Written instruction: Write out each line from the data below that includes the word "More".

Entries supplied:
>>>

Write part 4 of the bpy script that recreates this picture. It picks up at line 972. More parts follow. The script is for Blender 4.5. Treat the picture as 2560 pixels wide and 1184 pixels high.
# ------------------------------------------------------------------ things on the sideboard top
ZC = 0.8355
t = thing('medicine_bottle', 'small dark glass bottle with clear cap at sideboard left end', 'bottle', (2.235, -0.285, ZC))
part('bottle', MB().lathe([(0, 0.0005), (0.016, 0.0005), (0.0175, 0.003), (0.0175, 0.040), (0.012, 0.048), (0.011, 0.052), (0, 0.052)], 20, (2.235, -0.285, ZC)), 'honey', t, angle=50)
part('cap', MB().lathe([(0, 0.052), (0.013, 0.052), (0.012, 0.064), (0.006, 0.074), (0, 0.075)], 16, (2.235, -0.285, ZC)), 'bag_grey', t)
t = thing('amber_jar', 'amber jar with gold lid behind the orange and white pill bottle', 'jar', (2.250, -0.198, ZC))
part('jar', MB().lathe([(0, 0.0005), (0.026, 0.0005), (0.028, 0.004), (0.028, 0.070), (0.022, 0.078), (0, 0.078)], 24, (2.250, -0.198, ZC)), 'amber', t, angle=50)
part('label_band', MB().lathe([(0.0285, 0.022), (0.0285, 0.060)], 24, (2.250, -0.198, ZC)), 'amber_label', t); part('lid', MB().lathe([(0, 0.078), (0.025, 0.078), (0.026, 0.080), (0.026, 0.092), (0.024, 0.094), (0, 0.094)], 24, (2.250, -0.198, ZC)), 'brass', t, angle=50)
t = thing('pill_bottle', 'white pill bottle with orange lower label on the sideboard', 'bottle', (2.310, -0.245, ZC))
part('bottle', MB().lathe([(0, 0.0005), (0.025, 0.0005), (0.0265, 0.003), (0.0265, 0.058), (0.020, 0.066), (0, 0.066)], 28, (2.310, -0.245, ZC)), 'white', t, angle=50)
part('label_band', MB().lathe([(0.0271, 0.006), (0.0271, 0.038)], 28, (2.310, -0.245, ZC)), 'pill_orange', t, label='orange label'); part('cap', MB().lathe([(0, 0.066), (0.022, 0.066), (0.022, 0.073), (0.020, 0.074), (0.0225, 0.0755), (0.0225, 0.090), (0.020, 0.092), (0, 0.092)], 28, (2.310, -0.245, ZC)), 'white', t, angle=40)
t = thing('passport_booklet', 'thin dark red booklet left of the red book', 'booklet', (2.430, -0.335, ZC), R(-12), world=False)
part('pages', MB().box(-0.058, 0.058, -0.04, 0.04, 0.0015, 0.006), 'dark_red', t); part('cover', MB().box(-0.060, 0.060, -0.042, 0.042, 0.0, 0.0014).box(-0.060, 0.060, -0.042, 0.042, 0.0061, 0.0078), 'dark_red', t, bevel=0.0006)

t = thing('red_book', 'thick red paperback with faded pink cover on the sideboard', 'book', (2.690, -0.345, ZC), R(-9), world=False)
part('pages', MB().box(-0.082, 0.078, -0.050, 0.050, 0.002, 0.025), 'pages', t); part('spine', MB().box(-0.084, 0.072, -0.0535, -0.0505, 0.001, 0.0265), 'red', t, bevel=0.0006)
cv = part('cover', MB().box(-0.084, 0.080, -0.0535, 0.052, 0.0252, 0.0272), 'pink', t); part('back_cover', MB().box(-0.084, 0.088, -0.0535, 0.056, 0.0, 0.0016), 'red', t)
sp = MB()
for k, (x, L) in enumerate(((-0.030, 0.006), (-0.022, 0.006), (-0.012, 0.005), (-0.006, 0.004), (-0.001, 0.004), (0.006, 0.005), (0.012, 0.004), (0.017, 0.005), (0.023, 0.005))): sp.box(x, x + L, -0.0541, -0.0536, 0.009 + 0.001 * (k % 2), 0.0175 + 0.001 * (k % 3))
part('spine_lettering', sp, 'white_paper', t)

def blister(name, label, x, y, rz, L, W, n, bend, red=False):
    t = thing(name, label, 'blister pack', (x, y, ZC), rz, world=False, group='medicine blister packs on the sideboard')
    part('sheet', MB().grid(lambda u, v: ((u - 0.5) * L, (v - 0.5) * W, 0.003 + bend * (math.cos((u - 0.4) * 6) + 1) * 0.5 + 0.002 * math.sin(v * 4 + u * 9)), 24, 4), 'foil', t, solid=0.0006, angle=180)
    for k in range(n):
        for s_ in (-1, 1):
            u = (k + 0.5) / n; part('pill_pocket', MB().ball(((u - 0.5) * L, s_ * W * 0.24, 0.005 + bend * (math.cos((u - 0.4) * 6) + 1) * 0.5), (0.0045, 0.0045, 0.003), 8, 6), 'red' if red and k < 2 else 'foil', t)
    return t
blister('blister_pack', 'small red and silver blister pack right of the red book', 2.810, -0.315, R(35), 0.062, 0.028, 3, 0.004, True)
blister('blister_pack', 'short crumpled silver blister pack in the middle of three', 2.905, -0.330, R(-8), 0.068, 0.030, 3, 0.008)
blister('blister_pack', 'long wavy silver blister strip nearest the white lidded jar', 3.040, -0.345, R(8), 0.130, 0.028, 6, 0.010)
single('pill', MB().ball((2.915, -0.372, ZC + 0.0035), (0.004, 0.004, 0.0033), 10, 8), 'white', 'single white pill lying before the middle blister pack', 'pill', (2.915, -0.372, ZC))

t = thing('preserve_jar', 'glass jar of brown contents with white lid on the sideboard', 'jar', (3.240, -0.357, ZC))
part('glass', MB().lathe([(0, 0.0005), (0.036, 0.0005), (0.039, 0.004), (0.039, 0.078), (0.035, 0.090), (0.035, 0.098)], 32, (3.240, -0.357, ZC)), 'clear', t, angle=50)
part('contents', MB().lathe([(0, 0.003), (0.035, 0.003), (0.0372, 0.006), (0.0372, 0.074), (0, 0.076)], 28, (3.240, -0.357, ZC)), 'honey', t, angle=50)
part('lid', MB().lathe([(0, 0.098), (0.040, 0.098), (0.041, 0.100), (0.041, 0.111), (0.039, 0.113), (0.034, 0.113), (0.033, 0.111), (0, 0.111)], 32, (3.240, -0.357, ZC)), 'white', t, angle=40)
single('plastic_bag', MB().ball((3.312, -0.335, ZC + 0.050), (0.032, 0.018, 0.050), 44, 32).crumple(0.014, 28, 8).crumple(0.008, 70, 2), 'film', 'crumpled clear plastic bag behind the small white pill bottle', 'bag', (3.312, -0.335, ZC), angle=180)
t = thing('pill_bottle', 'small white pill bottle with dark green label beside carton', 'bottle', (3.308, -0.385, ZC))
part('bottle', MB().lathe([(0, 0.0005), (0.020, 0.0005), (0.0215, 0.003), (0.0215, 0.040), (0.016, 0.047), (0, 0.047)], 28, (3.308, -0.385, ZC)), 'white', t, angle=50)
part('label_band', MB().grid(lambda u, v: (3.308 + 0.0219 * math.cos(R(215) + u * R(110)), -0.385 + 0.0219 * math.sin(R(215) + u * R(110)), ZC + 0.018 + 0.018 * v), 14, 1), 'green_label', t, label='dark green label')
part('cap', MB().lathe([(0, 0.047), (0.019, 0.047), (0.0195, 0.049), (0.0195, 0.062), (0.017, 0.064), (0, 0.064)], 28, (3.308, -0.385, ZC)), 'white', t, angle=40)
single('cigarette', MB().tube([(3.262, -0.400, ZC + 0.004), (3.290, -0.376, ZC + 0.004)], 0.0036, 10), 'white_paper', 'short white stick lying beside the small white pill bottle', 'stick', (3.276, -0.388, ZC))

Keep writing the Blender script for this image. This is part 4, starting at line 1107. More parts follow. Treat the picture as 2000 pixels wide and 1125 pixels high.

<<<

Problem solution:
Write part 4 of the bpy script that recreates this picture. It picks up at line 972. More parts follow. The script is for Blender 4.5. Treat the picture as 2560 pixels wide and 1184 pixels high.
Keep writing the Blender script for this image. This is part 4, starting at line 1107. More parts follow. Treat the picture as 2000 pixels wide and 1125 pixels high.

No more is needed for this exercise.